* [EXERCISE BRIEF]
Identify the lines holding "scene" and copy them.

====== INFORMATION PROVIDED

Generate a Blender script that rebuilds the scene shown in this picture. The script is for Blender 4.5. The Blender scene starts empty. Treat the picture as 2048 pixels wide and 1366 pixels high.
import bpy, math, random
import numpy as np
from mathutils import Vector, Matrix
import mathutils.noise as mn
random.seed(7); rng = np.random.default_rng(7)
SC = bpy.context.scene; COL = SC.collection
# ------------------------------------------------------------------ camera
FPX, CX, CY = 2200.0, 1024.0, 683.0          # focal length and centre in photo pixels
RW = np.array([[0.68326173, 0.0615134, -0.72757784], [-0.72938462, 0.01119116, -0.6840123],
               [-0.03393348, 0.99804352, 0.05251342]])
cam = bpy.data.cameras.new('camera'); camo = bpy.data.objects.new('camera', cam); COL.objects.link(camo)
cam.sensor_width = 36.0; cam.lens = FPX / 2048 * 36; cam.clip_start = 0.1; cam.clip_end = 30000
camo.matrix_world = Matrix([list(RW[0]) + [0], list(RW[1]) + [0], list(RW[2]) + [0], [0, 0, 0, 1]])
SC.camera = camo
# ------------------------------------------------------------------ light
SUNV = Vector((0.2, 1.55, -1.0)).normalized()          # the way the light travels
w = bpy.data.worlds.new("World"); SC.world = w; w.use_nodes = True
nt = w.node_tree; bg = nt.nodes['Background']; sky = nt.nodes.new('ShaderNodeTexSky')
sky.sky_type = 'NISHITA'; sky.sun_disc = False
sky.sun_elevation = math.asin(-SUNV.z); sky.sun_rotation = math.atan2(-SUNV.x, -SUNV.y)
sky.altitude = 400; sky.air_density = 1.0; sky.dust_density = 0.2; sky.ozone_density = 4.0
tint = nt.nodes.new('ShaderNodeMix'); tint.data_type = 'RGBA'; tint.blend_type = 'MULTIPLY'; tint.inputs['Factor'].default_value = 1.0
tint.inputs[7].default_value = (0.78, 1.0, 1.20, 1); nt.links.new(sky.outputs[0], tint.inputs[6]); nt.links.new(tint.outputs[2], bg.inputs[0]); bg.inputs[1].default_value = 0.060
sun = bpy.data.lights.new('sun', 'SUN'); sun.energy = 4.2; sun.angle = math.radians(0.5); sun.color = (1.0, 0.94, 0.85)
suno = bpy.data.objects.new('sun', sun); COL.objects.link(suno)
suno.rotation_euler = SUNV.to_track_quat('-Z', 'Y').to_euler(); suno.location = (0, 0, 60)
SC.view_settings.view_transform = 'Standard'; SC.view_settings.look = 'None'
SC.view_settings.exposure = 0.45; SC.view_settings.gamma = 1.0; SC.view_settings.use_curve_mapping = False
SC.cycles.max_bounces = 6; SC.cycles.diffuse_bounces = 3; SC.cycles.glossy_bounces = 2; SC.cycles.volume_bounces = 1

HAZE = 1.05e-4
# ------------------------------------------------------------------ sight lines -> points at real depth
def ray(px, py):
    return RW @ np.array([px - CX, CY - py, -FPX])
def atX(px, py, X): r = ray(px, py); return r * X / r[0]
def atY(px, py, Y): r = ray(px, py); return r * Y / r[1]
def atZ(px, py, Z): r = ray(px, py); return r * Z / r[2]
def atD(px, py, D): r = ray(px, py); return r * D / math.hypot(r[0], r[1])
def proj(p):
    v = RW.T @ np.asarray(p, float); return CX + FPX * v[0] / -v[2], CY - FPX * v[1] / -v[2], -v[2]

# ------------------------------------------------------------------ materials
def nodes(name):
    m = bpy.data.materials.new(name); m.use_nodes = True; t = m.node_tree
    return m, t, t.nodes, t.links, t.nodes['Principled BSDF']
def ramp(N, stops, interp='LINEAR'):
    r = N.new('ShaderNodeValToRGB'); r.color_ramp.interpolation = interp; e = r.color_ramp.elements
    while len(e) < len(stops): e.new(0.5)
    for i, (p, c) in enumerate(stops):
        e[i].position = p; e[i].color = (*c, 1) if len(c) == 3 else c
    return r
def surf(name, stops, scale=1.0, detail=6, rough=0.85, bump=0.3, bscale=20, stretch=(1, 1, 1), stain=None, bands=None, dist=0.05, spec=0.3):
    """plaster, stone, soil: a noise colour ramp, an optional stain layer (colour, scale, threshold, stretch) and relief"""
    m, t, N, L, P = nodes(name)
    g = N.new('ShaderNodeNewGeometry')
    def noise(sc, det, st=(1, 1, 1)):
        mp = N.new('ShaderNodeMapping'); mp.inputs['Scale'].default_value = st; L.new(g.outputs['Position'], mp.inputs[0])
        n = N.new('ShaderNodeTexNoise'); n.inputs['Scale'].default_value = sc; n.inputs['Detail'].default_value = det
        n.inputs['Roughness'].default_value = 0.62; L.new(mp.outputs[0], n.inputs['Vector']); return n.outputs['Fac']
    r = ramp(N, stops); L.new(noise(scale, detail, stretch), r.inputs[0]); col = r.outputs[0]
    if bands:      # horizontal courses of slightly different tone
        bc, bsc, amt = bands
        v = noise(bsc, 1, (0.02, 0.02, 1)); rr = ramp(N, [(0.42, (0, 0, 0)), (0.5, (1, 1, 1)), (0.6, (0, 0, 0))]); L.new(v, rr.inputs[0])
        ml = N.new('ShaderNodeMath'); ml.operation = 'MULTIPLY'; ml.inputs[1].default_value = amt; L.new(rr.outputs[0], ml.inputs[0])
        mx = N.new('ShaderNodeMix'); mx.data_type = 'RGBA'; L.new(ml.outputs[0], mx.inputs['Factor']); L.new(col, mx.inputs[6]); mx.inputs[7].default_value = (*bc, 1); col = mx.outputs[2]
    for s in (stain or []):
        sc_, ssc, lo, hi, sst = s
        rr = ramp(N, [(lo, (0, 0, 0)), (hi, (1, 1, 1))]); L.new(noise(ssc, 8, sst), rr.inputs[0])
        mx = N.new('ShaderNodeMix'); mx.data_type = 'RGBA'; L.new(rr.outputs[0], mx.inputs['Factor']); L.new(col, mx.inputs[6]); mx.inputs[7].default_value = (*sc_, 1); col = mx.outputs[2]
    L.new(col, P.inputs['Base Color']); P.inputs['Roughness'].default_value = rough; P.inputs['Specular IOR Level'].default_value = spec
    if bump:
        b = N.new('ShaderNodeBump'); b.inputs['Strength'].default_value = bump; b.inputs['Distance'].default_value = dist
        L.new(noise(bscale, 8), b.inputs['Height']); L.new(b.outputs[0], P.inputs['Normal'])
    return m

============

* [THE RESPONSE]
Generate a Blender script that rebuilds the scene shown in this picture. The script is for Blender 4.5. The Blender scene starts empty. Treat the picture as 2048 pixels wide and 1366 pixels high.
SC = bpy.context.scene; COL = SC.collection